Maersk shifted Gildan’s import and export business from the port at Charleston to Wilmington. “One thing that really matters to Maersk is how our customer needs to be served,” says O’Connell.


While markets in Central America, Africa and Asia are exploding, the elephant in the room is always China. “Our company has a very long history of doing business in China,” says O’Connell.


In early 2015 Maersk’s trans-Pacific, trans-Atlantic and Asia-Europe business will enter a new evolutionary phase. That’s when a 10-year vessel sharing agreement between Maersk Line and Mediterranean Shipping Company (MSC), the so called 2M partners, is expected to go into effect. The agreement will mobilize the capacity of 185 container ships and possibly result in a 30 percent share of the total Asia-Europe container market.


That is less than what Maersk, MSC and France’s CMA CGM hoped to gain from a proposed three-way vessel sharing agreement they floated in 2013. Known as the P3 Network—the P standing for parties—it would have controlled 40 percent of the trade detailed in the 2M arrangement.
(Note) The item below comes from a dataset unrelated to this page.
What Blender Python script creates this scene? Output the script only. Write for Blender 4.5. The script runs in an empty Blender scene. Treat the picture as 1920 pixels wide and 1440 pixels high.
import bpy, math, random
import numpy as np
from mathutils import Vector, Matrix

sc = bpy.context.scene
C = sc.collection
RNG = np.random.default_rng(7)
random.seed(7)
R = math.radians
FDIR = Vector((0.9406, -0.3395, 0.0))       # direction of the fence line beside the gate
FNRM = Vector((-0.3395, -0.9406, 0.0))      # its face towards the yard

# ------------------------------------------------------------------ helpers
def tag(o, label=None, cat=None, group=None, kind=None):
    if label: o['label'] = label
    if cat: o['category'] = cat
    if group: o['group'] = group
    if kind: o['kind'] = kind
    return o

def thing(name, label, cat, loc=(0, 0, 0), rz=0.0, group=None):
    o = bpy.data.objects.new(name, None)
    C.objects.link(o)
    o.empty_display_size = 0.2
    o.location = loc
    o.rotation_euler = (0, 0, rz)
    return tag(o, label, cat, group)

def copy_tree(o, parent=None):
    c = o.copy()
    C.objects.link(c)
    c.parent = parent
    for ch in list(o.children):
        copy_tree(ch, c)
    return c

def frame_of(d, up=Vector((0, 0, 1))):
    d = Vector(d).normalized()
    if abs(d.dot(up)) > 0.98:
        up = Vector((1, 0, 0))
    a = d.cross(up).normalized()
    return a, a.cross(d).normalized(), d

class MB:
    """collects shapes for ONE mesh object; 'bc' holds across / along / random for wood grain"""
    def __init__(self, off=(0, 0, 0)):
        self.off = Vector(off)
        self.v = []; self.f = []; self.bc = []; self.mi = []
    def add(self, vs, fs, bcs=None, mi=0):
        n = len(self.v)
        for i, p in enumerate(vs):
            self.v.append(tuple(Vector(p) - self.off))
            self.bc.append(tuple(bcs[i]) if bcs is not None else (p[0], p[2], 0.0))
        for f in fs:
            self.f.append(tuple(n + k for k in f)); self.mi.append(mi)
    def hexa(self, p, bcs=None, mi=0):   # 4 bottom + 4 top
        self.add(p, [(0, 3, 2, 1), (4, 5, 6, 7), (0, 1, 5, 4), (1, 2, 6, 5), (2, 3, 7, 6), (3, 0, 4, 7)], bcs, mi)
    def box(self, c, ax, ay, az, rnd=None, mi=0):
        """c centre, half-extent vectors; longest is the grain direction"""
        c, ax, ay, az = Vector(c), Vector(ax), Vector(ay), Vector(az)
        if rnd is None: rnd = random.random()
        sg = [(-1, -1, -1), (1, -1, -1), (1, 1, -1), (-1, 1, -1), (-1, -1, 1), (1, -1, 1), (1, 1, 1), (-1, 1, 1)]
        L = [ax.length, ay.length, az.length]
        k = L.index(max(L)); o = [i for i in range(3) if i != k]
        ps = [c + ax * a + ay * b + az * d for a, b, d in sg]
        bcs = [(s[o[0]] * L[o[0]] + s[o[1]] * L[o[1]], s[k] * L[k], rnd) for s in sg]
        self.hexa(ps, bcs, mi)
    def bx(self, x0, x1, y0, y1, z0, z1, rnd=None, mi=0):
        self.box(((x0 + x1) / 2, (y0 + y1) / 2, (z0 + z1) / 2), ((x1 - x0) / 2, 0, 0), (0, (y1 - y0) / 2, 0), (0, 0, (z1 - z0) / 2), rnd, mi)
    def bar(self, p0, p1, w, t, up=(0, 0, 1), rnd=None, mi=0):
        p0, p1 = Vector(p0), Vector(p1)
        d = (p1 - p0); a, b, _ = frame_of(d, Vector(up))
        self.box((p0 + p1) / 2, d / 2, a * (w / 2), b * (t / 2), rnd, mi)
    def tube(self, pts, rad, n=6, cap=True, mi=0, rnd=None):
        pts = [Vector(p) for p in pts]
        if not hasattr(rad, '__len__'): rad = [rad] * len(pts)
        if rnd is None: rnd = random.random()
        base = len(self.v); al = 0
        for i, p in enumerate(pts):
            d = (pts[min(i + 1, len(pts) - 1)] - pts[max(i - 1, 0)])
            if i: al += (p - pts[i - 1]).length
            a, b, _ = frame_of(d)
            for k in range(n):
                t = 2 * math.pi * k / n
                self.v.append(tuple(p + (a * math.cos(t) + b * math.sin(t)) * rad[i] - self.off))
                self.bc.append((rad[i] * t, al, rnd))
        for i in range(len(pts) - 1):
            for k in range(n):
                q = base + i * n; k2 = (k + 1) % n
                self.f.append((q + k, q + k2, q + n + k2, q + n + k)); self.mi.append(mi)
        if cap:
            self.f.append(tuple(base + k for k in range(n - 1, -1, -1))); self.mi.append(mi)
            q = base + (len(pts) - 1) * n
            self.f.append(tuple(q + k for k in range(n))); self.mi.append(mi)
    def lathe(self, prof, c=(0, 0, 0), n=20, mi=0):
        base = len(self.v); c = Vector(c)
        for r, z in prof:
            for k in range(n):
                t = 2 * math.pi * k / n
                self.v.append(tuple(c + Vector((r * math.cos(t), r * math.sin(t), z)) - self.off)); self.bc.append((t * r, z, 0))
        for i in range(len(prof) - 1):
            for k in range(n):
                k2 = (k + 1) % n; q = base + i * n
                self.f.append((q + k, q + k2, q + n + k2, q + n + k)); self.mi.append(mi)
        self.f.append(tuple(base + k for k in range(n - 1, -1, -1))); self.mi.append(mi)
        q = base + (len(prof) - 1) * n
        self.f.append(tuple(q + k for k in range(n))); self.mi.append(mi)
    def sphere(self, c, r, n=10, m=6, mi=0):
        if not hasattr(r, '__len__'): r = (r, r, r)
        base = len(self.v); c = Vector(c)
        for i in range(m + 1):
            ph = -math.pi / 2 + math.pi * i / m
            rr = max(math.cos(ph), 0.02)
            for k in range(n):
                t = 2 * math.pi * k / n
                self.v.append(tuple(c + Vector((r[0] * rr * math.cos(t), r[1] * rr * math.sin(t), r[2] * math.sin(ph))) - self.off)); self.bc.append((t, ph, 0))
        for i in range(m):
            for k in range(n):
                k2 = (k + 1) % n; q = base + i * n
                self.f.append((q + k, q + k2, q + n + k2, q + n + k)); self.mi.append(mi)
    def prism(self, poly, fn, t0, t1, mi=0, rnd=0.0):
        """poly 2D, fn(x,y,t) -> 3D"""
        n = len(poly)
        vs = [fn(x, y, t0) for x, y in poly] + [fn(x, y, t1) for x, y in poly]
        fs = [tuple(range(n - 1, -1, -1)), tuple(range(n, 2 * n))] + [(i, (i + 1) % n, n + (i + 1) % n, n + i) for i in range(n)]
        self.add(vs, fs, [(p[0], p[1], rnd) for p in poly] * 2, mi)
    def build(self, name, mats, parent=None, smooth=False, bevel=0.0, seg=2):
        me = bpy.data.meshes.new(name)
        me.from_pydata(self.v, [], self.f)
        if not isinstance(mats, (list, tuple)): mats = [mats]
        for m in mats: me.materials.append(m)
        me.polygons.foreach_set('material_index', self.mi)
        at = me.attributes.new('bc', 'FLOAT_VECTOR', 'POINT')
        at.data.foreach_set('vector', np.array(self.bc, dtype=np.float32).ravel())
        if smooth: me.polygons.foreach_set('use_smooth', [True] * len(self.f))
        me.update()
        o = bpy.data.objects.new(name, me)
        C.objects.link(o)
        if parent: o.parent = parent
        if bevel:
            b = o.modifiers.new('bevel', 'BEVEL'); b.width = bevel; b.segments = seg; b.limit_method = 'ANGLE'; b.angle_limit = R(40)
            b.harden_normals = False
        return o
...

P3 was scuttled in June 2014 by the Chinese due to competition concerns. The quickly hatched 2M plan did not need approval from the Chinese Commerce Ministry.


Only a few major and minor industries in the world are outside Maersk’s 100,000-plus customer base. When meeting the rare non-user, Tim O’Connell first talks about needs, schedules, price and corporate fit.


Then it’s a discussion of Maersk’s strong brand, long history, financial stability, good network and customer service.


He concludes with a notion voiced by many in the container industry: “What’s not to like?”


“There are a number reasons to use Maersk. I think most importantly it’s centered on our philosophy of constant care. Whether that be for our customers, and delivering their promise to their customers, our business, our partners and their business, or our colleagues and creating a rewarding place to work, we work hard as company to ensure we have a strong balance and intent focus on delivering results.”